• [GIVEN DATA]
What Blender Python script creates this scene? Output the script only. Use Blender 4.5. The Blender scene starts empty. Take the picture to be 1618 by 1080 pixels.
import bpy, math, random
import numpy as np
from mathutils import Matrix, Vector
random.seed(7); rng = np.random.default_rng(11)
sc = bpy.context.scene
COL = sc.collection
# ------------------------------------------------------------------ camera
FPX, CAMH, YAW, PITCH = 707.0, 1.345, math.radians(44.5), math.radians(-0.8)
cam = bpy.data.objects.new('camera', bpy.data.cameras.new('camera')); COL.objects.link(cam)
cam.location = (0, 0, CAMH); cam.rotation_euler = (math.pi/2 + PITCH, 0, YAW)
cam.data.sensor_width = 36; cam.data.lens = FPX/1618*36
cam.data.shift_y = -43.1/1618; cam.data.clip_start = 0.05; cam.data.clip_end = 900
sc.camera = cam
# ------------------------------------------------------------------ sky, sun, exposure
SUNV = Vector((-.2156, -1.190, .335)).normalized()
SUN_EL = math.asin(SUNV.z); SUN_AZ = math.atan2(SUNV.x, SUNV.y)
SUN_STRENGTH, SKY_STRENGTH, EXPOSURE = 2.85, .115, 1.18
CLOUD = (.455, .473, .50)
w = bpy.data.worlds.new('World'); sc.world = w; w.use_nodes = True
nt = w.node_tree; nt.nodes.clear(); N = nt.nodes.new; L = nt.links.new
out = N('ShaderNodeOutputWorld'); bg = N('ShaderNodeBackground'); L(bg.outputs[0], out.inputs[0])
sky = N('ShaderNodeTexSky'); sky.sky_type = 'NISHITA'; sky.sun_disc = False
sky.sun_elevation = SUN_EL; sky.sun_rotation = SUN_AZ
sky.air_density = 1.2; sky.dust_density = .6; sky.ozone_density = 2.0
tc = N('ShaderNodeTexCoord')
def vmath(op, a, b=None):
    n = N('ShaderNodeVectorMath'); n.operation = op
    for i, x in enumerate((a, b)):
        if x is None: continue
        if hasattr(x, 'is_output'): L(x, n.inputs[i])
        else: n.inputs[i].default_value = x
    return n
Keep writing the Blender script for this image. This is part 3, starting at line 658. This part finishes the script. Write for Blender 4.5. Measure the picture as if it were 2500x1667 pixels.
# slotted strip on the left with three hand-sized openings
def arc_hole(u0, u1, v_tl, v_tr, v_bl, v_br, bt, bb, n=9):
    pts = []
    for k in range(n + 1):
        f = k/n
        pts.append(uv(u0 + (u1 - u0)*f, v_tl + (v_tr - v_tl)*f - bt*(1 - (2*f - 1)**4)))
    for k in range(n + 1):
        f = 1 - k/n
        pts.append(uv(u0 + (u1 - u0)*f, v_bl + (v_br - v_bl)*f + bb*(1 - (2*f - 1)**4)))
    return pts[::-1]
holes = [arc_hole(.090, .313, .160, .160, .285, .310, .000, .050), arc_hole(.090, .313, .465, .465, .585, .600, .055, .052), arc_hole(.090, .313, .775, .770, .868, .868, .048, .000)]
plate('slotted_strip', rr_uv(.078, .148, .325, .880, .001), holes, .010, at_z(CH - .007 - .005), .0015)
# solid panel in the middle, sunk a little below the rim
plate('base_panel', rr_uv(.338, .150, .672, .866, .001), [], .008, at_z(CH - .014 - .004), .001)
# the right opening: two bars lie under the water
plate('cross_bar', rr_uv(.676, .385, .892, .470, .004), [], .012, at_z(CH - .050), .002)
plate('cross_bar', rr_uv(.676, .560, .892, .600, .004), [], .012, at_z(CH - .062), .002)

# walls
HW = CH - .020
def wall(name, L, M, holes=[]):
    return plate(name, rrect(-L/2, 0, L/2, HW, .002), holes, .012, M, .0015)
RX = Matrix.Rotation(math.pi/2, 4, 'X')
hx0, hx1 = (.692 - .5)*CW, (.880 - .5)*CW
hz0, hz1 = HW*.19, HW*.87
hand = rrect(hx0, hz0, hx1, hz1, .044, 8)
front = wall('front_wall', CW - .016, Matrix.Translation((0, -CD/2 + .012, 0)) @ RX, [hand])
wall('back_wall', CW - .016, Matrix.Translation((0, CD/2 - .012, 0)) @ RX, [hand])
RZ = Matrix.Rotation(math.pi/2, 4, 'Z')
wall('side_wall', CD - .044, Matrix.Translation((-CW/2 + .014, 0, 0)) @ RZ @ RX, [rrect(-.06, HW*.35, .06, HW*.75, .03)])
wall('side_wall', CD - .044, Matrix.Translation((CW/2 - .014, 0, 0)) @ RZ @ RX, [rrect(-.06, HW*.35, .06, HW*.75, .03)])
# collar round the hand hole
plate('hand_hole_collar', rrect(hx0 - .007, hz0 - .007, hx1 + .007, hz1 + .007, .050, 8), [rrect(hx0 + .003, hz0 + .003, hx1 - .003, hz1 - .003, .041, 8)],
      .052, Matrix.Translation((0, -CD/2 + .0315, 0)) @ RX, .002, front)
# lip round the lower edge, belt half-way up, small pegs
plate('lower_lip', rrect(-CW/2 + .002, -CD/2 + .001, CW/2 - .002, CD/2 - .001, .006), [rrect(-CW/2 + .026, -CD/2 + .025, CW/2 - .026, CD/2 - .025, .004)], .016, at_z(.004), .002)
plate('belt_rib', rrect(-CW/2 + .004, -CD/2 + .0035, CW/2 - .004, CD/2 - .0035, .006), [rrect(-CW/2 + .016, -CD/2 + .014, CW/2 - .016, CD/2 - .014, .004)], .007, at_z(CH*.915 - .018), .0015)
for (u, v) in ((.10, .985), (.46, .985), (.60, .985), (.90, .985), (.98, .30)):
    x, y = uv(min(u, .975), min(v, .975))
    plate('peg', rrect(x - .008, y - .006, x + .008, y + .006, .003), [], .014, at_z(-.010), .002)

• [EXERCISE PROMPT]
Determine how many lines of the records above contain the word "scene", and report only that number.

• [TASK RESULT]
2